REVIEW: We’ve Always Been The Ones Holding The Bass: Seth David in Albany

6/6 @ Ophelia’s, Albany


“We didn’t need visuals or lasers. We had the beat. We had each other. We had a room full of people ready to give in completely and a lineup of artists who knew exactly how to take us there.”

There were no LED screens. No strobes. No smoke cannons. And not a single second of stillness.

Friday night at Ophelia’s didn’t need any of the extras—the music and the people were more than enough. From the moment the first set started, the crowd was in it, dancing like their bodies had been waiting all week to let go.

Rome Thrasher, Double Take, Gimmie Gimmie, and Kellen Hagen each took their shot pushing the envelope just a little further with every handoff. You could hear it shift—from house to riddim to drum & bass to techno to dubstep so heavy it rattled your jaw. Each act played like they had something to prove and goddamn did they prove it.

The ceilings at Ophelia’s are covered in big, dreamy fabric tapestries that sway when the bass gets deep enough, which it did constantly. People showed up in full rave fits: mesh, chains, body glitter, goggles, pashminas, clack fans… the works. Everyone was dancing. It wasn’t one of those shows where half the crowd’s too cool to move; this was a floor full of sweaty, euphoric bodies giving in to every drop like it was church.

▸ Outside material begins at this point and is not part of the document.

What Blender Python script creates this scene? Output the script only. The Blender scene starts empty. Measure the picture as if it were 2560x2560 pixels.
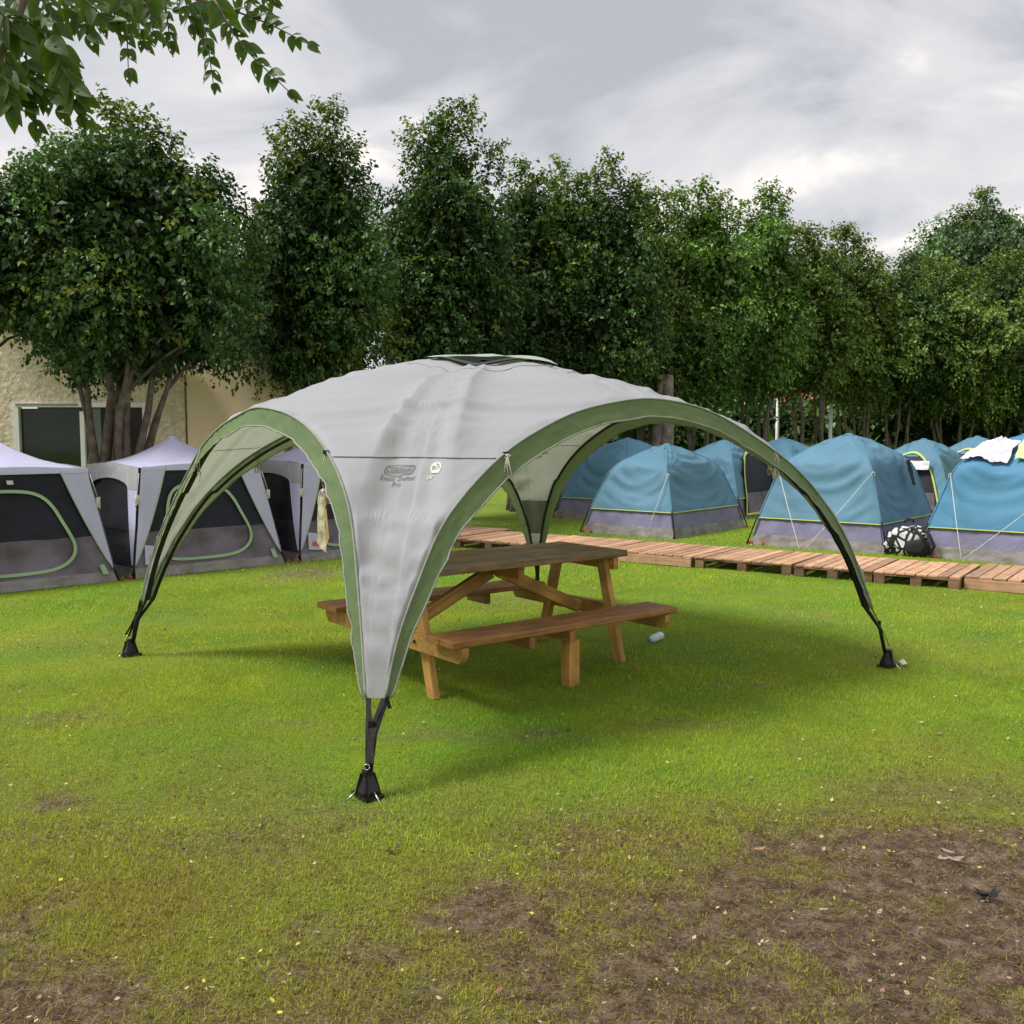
import bpy, bmesh, math, random
import numpy as np
from mathutils import Vector, Matrix, noise as mnoise
from mathutils.bvhtree import BVHTree
random.seed(7); np.random.seed(7)
rng = np.random.default_rng(11)
scene = bpy.context.scene
COL = scene.collection

# ------------------------------------------------------------------ camera, sky, sun, exposure
CAM_H, PITCH, FPX = 1.6, 0.0811, 2400.0
cam_data = bpy.data.cameras.new('camera')
cam_data.sensor_width = 36.0
cam_data.lens = FPX / 2560.0 * 36.0
cam_data.clip_end = 2000.0
cam_data.clip_start = 0.05
cam = bpy.data.objects.new('camera', cam_data)
cam.location = (0, 0, CAM_H)
cam.rotation_euler = (math.pi / 2 - PITCH, 0, 0)
COL.objects.link(cam)
scene.camera = cam

SUN_EL, SUN_AZ = math.radians(56), math.radians(-98)      # azimuth from +Y towards +X
sun_dir = Vector((math.sin(SUN_AZ) * math.cos(SUN_EL), math.cos(SUN_AZ) * math.cos(SUN_EL), math.sin(SUN_EL)))
sd = bpy.data.lights.new('sun', 'SUN')
sd.energy = 1.5
sd.angle = math.radians(20)
sd.color = (1.0, 0.97, 0.93)
sun = bpy.data.objects.new('sun', sd)
sun.rotation_euler = sun_dir.to_track_quat('Z', 'Y').to_euler()
COL.objects.link(sun)

world = bpy.data.worlds.new('World')
scene.world = world
world.use_nodes = True
nt = world.node_tree
for n in list(nt.nodes):
    nt.nodes.remove(n)
def wn(t, **kw):
    n = nt.nodes.new(t)
    for k, v in kw.items():
        setattr(n, k, v)
    return n
w_out = wn('ShaderNodeOutputWorld')
sky = wn('ShaderNodeTexSky', sky_type='NISHITA', sun_disc=False)
sky.sun_elevation = SUN_EL
sky.sun_rotation = SUN_AZ
bg_sky = wn('ShaderNodeBackground'); bg_sky.inputs['Strength'].default_value = 0.07
nt.links.new(sky.outputs['Color'], bg_sky.inputs['Color'])
tc = wn('ShaderNodeTexCoord')
sep = wn('ShaderNodeSeparateXYZ'); nt.links.new(tc.outputs['Generated'], sep.inputs[0])
zc = wn('ShaderNodeMath', operation='MAXIMUM'); zc.inputs[1].default_value = 0.0
nt.links.new(sep.outputs['Z'], zc.inputs[0])
za = wn('ShaderNodeMath', operation='ADD'); za.inputs[1].default_value = 0.16
nt.links.new(zc.outputs[0], za.inputs[0])
dx = wn('ShaderNodeMath', operation='DIVIDE'); dy = wn('ShaderNodeMath', operation='DIVIDE')
nt.links.new(sep.outputs['X'], dx.inputs[0]); nt.links.new(za.outputs[0], dx.inputs[1])
nt.links.new(sep.outputs['Y'], dy.inputs[0]); nt.links.new(za.outputs[0], dy.inputs[1])
cmb = wn('ShaderNodeCombineXYZ'); nt.links.new(dx.outputs[0], cmb.inputs['X']); nt.links.new(dy.outputs[0], cmb.inputs['Y'])
cmb.inputs['Z'].default_value = 5.1
n1 = wn('ShaderNodeTexNoise'); n1.inputs['Scale'].default_value = 1.5; n1.inputs['Detail'].default_value = 7; n1.inputs['Roughness'].default_value = 0.52; n1.inputs['Distortion'].default_value = 0.6
nt.links.new(cmb.outputs[0], n1.inputs['Vector'])
n2 = wn('ShaderNodeTexNoise'); n2.inputs['Scale'].default_value = 0.42; n2.inputs['Detail'].default_value = 2
nt.links.new(cmb.outputs[0], n2.inputs['Vector'])
mx = wn('ShaderNodeMath', operation='MULTIPLY_ADD'); mx.inputs[1].default_value = 0.45
nt.links.new(n2.outputs['Fac'], mx.inputs[0])
m2 = wn('ShaderNodeMath', operation='MULTIPLY'); m2.inputs[1].default_value = 0.85
nt.links.new(n1.outputs['Fac'], m2.inputs[0]); nt.links.new(m2.outputs[0], mx.inputs[2])
ramp = wn('ShaderNodeValToRGB')
el = ramp.color_ramp.elements
el[0].position = 0.525; el[0].color = (0.335, 0.338, 0.36, 1)
el[1].position = 0.79; el[1].color = (0.90, 0.81, 0.73, 1)
e = el.new(0.605); e.color = (0.45, 0.448, 0.462, 1)
e = el.new(0.68); e.color = (0.535, 0.52, 0.52, 1)
nt.links.new(mx.outputs[0], ramp.inputs[0])
bg_c = wn('ShaderNodeBackground'); bg_c.inputs['Strength'].default_value = 0.56
nt.links.new(ramp.outputs[0], bg_c.inputs['Color'])
mixw = wn('ShaderNodeMixShader'); mixw.inputs[0].default_value = 0.93
nt.links.new(bg_sky.outputs[0], mixw.inputs[1]); nt.links.new(bg_c.outputs[0], mixw.inputs[2])
nt.links.new(mixw.outputs[0], w_out.inputs['Surface'])

vs = scene.view_settings
vs.view_transform = 'Standard'
try: vs.look = 'None'
except Exception: pass
vs.exposure = 1.5
vs.gamma = 1.0
vs.use_curve_mapping = False
scene.render.engine = 'CYCLES'
scene.cycles.max_bounces = 6
scene.cycles.diffuse_bounces = 3
scene.cycles.transparent_max_bounces = 8

# ------------------------------------------------------------------ helpers
def ray(px, py):
    a = (px - 1280) / FPX; b = (1280 - py) / FPX
    c, s = math.cos(PITCH), math.sin(PITCH)
    return Vector((a, c + s * b, -s + c * b))
def ground(px, py, z=0.0):
    r = ray(px, py); t = (z - CAM_H) / r.z
    return Vector((r.x * t, r.y * t, z))
def at(px, py, Y):
    r = ray(px, py); t = Y / r.y
    return Vector((r.x * t, Y, CAM_H + r.z * t))

def tag(o, label=None, cat=None, group=None, kind=None):
    if label: o['label'] = label
    if cat: o['category'] = cat
    if group: o['group'] = group
    if kind: o['kind'] = kind
    return o
def thing(name, label, cat, loc=(0, 0, 0), rz=0.0, group=None):
    o = bpy.data.objects.new(name, None)
    o.empty_display_size = 0.2
    o.location = loc; o.rotation_euler = (0, 0, rz)
    COL.objects.link(o)
    return tag(o, label, cat, group)
def link(name, me, parent=None, loc=(0, 0, 0), rot=(0, 0, 0)):
    o = bpy.data.objects.new(name, me)
    o.location = loc; o.rotation_euler = rot
    COL.objects.link(o)
    if parent: o.parent = parent
    return o
class MB:
    """collects geometry for one mesh"""
    def __init__(s): s.v = []; s.f = []; s.m = []
    def add(s, v, f, mi=0):
        k = len(s.v); s.v += [tuple(p) for p in v]
        for q in f: s.f.append(tuple(i + k for i in q)); s.m.append(mi)
    def mesh(s, name, mats, smooth=False, off=None):
        v = s.v
        if off is not None: v = [(p[0] - off[0], p[1] - off[1], p[2] - off[2]) for p in v]
        me = bpy.data.meshes.new(name); me.from_pydata(v, [], s.f)
        if not isinstance(mats, (list, tuple)): mats = [mats]
        for m in mats: me.materials.append(m)
        if len(mats) > 1: me.polygons.foreach_set('material_index', s.m)
        if smooth: me.polygons.foreach_set('use_smooth', [True] * len(s.f))
        me.update(); return me
    def build(s, name, mats, parent=None, smooth=False, off=None, loc=(0, 0, 0), rot=(0, 0, 0)):
        return link(name, s.mesh(name, mats, smooth, off), parent, loc, rot)
def tube_geo(pts, r, n=6, cap=True):
    pts = [Vector(p) for p in pts]; N = len(pts)
    rr = r if hasattr(r, '__len__') else [r] * N
    V = []; F = []
    up = None
    for i, p in enumerate(pts):
        t = (pts[min(i + 1, N - 1)] - pts[max(i - 1, 0)]).normalized()
        if up is None:
            up = Vector((0, 0, 1)) if abs(t.z) < 0.9 else Vector((1, 0, 0))
        a = t.cross(up)
        if a.length < 1e-4: a = t.cross(Vector((0.3, 1, 0.2)))
        a.normalize(); b = a.cross(t).normalized(); up = b
        for k in range(n):
            w = 2 * math.pi * k / n
            V.append(p + a * (math.cos(w) * rr[i]) + b * (math.sin(w) * rr[i]))
    for i in range(N - 1):
        for k in range(n):
            F.append((i * n + k, i * n + (k + 1) % n, (i + 1) * n + (k + 1) % n, (i + 1) * n + k))
    if cap:
        F.append(tuple(range(n - 1, -1, -1))); F.append(tuple((N - 1) * n + k for k in range(n)))
    return V, F
def box_geo(c, d, R=None):
    c = Vector(c); V = []
    for sx in (-.5, .5):
        for sy in (-.5, .5):
            for sz in (-.5, .5):
                p = Vector((sx * d[0], sy * d[1], sz * d[2]))
                if R is not None: p = R @ p
                V.append(c + p)
    return V, [(0, 1, 3, 2), (4, 6, 7, 5), (0, 4, 5, 1), (2, 3, 7, 6), (0, 2, 6, 4), (1, 5, 7, 3)]
def bar_geo(a, b, w, h, up=(0, 0, 1)):
    a = Vector(a); b = Vector(b); x = (b - a); L = x.length; x.normalize()
    up = Vector(up); y = up.cross(x)
    if y.length < 1e-4: y = Vector((0, 1, 0)).cross(x)
    y.normalize(); z = x.cross(y)
    R = Matrix((x, y, z)).transposed()
    return box_geo((a + b) / 2, (L, w, h), R)
_bev = {}
def bevel_box(d, mat, bev=0.004, name='plank', jig=0.0, seed=0):
    """box mesh centred on the origin, long axis X, bevelled; cached so that alike pieces share it"""
    key = (round(d[0], 4), round(d[1], 4), round(d[2], 4), mat.name, bev, jig, seed)
    if key in _bev: return _bev[key]
    bm = bmesh.new(); bmesh.ops.create_cube(bm, size=1.0)
    for v in bm.verts: v.co = Vector((v.co.x * d[0], v.co.y * d[1], v.co.z * d[2]))
    if jig:
        rr = random.Random(seed)
        for v in bm.verts: v.co += Vector((rr.uniform(-jig, jig), rr.uniform(-jig, jig), rr.uniform(-jig, jig) * .4))
    bmesh.ops.bevel(bm, geom=list(bm.edges), offset=bev, segments=1, affect='EDGES')
    me = bpy.data.meshes.new(name); bm.to_mesh(me); bm.free()
    me.materials.append(mat); _bev[key] = me
    return me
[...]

And then there was Seth David.

By the time he took the stage the energy was already feral, but somehow he brought it out even more. It felt like he was hardwired into the room, like he could hear what we were craving before we even knew ourselves. No buildup, no warning, just heat. He came in swinging and didn’t let up once. It was instinctual, sharp, locked in. Every track, every switch-up, every bassline, fully intentional. The kind of set that leaves no room for breath, no desire to look away.

And for me, a Black person in a space that often forgets where this music came from, seeing Seth up there fucking mattered. It meant everything. Dubstep’s roots are in Blackness. So are house and techno. This entire genre was born out of Black and Caribbean communities, out of sound systems, out of protest, out of joy. That’s not a footnote; that’s the origin story. But the deeper EDM gets pulled into the mainstream, the more that truth gets stripped away.

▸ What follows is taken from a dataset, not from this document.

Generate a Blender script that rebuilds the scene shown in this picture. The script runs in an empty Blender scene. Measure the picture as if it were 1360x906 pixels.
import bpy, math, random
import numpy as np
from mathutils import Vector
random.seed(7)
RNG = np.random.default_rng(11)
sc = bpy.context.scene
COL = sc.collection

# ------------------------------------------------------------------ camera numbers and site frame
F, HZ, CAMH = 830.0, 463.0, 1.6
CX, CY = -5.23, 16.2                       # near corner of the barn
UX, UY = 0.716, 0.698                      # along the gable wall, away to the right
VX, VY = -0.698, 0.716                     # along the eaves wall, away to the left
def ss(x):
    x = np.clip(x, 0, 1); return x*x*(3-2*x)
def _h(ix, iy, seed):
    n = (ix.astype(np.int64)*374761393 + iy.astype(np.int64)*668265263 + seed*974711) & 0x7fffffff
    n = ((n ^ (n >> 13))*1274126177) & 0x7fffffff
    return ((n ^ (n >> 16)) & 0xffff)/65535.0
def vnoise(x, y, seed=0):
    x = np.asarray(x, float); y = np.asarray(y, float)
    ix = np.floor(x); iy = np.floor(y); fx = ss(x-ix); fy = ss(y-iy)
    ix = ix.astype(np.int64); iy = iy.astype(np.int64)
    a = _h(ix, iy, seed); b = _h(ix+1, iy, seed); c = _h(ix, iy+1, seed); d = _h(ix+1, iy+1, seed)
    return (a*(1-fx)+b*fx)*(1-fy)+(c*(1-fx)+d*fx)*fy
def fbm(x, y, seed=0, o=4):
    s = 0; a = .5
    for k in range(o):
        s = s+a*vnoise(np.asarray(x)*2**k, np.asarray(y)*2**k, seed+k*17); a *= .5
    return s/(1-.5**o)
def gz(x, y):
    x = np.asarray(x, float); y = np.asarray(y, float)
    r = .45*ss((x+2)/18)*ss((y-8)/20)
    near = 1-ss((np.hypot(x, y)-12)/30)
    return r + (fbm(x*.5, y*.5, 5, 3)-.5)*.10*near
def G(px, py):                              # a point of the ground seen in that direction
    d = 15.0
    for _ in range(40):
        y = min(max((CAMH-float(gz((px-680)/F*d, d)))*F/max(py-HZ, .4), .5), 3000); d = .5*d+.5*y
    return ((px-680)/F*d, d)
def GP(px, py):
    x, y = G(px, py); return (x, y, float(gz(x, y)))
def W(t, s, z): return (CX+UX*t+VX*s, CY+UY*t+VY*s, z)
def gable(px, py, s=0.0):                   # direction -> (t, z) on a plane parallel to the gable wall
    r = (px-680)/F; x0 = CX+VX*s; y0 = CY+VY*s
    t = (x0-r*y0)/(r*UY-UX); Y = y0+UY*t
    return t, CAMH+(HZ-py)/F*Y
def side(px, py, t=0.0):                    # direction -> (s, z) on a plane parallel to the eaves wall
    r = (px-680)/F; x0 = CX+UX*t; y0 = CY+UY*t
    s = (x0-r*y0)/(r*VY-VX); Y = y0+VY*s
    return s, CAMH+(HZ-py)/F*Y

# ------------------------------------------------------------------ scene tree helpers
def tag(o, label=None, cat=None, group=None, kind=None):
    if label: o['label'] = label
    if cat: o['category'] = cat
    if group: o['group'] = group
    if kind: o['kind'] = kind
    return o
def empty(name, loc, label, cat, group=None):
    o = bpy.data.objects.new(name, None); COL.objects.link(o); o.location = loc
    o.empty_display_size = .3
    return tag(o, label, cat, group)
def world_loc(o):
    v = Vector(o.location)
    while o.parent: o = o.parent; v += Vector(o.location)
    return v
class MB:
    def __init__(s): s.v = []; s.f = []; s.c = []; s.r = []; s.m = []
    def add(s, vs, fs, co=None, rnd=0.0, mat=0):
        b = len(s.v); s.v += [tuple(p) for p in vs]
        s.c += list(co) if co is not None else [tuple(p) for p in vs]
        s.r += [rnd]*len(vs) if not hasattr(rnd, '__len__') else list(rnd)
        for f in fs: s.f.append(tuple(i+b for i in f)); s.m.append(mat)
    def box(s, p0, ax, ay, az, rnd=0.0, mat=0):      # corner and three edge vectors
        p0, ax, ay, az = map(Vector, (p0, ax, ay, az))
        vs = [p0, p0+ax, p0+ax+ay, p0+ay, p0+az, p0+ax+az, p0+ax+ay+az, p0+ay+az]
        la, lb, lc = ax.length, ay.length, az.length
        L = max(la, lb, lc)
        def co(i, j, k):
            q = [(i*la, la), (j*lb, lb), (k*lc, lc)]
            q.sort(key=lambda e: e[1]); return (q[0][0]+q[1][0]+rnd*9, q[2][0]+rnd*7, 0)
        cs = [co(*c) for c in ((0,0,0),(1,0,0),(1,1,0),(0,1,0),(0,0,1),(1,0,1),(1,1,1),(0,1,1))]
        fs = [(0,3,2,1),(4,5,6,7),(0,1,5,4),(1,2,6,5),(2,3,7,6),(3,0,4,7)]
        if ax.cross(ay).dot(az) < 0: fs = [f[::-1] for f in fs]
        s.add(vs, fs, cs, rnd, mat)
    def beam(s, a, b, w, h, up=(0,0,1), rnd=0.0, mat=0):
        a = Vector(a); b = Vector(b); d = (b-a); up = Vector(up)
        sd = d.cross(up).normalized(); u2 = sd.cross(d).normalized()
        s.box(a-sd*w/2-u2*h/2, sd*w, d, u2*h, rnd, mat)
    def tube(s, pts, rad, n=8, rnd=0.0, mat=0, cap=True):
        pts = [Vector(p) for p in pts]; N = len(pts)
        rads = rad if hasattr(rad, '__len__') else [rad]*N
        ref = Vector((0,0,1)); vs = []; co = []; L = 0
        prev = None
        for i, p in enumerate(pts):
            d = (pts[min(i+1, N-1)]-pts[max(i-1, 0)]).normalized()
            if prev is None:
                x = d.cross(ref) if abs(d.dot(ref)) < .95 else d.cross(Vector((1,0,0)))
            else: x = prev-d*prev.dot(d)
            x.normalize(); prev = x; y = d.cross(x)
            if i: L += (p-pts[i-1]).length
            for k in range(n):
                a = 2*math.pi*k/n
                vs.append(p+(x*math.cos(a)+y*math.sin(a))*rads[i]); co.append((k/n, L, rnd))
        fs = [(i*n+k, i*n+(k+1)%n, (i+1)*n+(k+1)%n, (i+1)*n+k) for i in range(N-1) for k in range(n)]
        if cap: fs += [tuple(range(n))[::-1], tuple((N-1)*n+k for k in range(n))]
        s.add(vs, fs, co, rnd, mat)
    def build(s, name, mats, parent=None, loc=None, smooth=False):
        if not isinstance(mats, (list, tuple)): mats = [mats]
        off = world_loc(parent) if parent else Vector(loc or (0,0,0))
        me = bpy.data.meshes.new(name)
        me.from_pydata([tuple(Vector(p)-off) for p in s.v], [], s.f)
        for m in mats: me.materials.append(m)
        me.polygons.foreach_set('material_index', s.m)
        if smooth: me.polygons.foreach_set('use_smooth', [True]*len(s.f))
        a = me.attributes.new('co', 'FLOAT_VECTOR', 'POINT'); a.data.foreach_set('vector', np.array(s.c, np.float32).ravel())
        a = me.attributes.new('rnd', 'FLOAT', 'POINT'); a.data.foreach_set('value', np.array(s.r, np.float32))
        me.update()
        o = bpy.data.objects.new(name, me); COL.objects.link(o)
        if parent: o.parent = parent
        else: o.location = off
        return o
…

People love to joke about “brostep,” love to pretend raves aren’t for people like us. But let me be clear: they are. They always have been. And you have every right to show up, take up space, and be just as loud, just as sweaty, just as free as anyone else there. Seth didn’t have to say that out loud. He embodied it.

Ophelia’s is a strange little world; part dive bar, part DIY bass bunker. You can grab wings and a drink from Slidin Dirty, then climb a few steps and get smacked in the face with some of the most gnarly, disorienting, perfect sounds you’ve ever heard. Step outside and it’s dead quiet, like you imagined the whole thing. But inside? Inside, it’s alive.

We didn’t need visuals or lasers. We had the beat. We had each other. We had a room full of people ready to give in completely and a lineup of artists who knew exactly how to take us there.

Seth David didn’t just throw down, he cracked something open. He reminded us what this music is. And he reminded me that we were never guests here.

We’ve always been the ones holding the bass.